The research unit of the investment bank maintains its view that the downside risk led by the supply-demand imbalance in the container shipping industry would persist.
Based on these factors, it has maintained its “neutral” call on shipping and ports.
“Peak season demand is expected to be subdued in the second half of 2023 due to high US inventory levels which are likely to prolong destocking activities,” Maybank IB said in a note issued today.
“The market is also facing a capacity explosion with a significant increase in the container fleet, putting further pressure on shipping rates,” it added.
Nonetheless, some in the industry remain upbeat. For instance, Westports Holdings Bhd has revised its 2023 container volume growth guidance upwards during its second quarter 2023 (Q2 2023) results briefing.

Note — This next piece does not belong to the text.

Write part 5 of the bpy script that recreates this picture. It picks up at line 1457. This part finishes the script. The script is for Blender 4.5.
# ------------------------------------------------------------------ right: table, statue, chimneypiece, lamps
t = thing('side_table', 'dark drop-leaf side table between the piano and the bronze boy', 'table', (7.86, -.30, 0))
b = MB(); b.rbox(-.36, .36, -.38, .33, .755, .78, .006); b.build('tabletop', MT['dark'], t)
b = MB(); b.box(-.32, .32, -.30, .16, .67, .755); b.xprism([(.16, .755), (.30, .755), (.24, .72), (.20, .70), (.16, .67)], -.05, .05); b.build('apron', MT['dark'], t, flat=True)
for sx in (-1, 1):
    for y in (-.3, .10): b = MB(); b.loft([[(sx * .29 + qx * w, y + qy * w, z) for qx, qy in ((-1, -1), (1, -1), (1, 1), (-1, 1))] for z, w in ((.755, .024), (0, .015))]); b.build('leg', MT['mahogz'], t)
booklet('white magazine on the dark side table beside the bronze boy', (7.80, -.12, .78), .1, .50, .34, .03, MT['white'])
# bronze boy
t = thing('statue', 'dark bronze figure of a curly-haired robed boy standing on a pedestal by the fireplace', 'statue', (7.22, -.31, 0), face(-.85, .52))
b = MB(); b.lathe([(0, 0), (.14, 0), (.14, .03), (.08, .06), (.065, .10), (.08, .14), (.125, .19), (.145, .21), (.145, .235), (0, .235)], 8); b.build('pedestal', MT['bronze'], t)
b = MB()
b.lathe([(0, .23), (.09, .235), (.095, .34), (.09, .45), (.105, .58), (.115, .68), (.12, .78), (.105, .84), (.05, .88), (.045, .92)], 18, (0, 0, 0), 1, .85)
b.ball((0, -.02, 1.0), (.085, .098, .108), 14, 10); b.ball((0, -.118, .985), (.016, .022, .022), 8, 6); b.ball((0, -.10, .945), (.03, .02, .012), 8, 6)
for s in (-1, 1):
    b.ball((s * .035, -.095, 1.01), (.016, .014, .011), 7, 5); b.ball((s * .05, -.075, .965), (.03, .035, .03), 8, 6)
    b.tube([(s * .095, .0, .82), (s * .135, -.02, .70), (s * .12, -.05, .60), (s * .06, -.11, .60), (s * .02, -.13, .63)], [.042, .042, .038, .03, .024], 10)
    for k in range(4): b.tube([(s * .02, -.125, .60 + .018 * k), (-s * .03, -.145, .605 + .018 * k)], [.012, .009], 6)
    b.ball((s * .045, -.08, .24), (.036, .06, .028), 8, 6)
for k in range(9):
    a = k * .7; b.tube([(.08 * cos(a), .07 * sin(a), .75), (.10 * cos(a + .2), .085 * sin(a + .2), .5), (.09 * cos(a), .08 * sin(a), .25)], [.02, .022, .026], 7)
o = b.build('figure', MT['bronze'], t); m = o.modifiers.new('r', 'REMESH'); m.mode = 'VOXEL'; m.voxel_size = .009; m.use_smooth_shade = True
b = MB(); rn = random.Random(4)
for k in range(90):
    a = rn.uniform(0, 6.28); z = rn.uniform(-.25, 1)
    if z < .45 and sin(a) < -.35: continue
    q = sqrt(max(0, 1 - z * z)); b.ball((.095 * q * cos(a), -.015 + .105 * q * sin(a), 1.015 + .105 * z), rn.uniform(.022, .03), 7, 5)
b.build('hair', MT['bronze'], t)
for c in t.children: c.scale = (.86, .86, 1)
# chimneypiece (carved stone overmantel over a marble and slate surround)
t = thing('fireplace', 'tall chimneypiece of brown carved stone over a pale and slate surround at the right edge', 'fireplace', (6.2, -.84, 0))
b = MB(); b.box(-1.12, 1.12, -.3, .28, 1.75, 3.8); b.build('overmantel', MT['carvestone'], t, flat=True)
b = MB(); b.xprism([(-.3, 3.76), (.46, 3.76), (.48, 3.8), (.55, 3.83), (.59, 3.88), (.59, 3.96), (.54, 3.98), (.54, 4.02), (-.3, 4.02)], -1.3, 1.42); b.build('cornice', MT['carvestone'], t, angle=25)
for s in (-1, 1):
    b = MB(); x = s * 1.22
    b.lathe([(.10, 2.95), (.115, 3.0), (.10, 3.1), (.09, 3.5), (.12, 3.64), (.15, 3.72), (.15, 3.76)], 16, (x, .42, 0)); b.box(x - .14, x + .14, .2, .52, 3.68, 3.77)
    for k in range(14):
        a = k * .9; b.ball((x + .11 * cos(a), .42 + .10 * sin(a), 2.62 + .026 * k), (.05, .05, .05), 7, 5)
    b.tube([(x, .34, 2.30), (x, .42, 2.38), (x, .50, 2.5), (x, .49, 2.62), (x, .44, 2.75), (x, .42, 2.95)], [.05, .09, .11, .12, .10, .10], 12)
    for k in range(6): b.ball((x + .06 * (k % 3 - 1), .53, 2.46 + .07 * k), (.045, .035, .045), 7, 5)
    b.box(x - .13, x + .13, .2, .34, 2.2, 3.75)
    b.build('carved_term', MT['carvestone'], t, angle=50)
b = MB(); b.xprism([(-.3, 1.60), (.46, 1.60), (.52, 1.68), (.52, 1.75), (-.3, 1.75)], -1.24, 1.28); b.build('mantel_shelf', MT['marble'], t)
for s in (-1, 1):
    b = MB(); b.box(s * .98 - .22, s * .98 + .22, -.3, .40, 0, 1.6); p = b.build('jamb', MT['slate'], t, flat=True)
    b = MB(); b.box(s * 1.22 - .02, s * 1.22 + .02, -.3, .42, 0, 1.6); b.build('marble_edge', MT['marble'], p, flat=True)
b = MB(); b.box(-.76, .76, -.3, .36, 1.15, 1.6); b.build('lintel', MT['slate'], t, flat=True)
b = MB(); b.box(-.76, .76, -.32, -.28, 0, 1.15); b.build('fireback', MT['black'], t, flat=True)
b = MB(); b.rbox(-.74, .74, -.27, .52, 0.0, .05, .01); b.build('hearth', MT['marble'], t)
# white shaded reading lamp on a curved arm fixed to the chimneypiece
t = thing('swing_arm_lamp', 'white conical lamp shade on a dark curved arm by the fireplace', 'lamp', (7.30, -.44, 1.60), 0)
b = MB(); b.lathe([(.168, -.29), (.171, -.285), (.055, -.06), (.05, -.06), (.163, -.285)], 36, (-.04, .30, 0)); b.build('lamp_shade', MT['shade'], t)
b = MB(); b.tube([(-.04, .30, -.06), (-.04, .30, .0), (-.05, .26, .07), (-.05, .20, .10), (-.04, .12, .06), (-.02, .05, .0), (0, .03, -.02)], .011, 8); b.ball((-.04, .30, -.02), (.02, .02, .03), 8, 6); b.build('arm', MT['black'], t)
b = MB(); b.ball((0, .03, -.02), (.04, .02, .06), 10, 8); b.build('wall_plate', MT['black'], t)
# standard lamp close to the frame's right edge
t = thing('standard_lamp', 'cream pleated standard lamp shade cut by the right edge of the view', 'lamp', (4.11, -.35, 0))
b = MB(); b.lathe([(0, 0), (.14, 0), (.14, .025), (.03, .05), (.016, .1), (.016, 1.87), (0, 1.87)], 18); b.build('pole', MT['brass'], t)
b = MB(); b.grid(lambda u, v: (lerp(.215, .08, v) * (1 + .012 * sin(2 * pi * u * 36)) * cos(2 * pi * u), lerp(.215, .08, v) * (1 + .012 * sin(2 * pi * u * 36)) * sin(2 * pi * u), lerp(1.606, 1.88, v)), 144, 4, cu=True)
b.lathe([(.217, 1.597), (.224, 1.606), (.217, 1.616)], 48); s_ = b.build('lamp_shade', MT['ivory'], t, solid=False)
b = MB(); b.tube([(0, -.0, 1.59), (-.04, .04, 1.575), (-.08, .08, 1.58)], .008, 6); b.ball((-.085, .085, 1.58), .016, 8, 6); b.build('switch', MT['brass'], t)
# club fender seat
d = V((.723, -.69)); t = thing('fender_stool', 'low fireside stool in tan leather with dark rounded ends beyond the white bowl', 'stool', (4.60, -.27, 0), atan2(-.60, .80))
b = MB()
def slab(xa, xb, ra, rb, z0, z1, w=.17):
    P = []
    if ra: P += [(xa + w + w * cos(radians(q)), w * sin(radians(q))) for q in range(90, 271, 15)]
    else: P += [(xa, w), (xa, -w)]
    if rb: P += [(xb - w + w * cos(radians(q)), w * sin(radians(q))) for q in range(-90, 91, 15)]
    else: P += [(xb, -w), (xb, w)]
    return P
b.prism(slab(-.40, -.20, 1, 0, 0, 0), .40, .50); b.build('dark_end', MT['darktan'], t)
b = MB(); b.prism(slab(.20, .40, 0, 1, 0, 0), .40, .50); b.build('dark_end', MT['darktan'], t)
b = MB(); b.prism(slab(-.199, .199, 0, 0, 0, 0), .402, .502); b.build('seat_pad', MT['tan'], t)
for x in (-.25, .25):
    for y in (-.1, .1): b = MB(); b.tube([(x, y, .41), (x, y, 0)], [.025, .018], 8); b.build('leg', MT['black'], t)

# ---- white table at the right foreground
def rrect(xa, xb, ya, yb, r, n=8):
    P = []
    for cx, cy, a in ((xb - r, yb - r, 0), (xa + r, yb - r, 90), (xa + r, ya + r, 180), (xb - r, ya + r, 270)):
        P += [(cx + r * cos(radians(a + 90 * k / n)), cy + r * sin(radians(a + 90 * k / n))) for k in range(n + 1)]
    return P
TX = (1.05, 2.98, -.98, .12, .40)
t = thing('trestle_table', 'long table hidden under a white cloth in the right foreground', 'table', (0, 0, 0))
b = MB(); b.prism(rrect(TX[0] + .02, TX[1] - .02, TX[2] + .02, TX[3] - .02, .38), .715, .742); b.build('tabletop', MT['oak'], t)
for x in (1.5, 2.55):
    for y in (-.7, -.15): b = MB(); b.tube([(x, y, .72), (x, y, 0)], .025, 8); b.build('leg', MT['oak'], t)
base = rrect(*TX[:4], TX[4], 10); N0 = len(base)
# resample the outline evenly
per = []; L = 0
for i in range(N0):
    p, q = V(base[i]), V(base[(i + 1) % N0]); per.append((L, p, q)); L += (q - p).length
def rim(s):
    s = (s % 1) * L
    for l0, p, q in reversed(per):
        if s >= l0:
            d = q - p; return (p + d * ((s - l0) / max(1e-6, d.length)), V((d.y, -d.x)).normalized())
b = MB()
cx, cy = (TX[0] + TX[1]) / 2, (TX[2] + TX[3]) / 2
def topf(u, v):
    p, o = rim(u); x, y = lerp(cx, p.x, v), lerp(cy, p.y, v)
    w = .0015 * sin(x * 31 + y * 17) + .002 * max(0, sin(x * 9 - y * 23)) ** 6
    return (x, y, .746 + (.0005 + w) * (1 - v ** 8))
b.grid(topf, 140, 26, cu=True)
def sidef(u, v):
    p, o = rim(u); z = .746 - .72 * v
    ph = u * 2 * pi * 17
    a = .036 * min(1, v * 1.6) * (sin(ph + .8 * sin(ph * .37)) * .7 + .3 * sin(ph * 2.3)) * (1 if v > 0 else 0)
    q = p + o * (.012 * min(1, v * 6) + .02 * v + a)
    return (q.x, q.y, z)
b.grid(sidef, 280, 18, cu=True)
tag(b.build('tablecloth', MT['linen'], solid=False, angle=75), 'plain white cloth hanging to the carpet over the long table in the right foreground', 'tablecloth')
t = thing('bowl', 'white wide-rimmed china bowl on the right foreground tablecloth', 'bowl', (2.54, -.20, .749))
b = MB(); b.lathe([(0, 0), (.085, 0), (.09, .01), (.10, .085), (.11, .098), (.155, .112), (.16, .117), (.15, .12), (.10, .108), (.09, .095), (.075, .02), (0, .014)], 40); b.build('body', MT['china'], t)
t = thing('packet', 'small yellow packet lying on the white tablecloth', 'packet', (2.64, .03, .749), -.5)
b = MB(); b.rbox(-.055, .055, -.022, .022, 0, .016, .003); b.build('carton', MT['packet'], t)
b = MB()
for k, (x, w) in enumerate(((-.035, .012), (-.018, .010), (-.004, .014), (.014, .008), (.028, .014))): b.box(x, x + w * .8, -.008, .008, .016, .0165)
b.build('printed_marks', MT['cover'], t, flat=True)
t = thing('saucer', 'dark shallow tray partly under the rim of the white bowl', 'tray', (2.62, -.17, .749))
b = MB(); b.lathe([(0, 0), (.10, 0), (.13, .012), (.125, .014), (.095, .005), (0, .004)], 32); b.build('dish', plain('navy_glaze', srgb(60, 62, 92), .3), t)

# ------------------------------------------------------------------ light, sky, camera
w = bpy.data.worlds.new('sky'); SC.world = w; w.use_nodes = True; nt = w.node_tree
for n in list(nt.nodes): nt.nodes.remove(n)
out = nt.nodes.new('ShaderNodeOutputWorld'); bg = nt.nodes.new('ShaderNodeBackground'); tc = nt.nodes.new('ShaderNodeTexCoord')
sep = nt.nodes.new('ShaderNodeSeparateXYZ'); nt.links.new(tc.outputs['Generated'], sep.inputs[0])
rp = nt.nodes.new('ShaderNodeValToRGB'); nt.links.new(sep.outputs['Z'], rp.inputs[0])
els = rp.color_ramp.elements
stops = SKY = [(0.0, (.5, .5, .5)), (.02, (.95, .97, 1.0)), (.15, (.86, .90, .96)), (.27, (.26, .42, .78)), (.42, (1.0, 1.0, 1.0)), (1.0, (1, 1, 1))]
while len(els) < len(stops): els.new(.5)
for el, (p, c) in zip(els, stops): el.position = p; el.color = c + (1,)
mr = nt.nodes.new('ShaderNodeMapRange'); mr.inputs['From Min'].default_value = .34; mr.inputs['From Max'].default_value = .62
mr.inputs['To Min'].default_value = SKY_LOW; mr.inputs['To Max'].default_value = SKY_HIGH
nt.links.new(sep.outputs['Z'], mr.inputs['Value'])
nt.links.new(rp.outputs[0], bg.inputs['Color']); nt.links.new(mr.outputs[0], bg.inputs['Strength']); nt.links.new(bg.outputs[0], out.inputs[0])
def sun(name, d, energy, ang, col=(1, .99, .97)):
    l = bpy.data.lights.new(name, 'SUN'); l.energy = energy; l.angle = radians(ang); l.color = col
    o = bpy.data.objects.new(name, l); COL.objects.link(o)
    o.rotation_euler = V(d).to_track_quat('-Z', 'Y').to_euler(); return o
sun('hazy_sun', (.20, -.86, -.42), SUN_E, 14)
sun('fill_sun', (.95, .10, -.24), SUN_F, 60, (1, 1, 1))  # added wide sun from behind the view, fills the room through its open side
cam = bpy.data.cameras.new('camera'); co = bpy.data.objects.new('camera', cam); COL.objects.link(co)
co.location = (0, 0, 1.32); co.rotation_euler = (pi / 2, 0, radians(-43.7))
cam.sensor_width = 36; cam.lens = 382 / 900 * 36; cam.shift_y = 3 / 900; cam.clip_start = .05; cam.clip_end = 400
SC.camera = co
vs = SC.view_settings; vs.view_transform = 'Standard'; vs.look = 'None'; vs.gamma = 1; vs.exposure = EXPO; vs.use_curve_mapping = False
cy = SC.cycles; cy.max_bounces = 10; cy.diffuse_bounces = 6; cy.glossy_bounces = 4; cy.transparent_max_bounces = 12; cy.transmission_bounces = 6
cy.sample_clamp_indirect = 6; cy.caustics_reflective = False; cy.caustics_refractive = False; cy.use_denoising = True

It had based its sunnier outlook on its strong gateway cargoes and market share recovery.
Maybank IB is projecting container volume to grow by 6% year-on-year in 2023, from a contraction of 3% last year.
However, it also cautioned that the rates were still under pressure given the subdued peak season demand as US inventory levels remained high.
Leading shipping liners, including Maersk, CMA CGM and ONE, have observed prolonged destocking activities that are expected to extend into the second half of 2023.
As a result, a significant volume recovery is not anticipated until the end of 2023 or early 2024.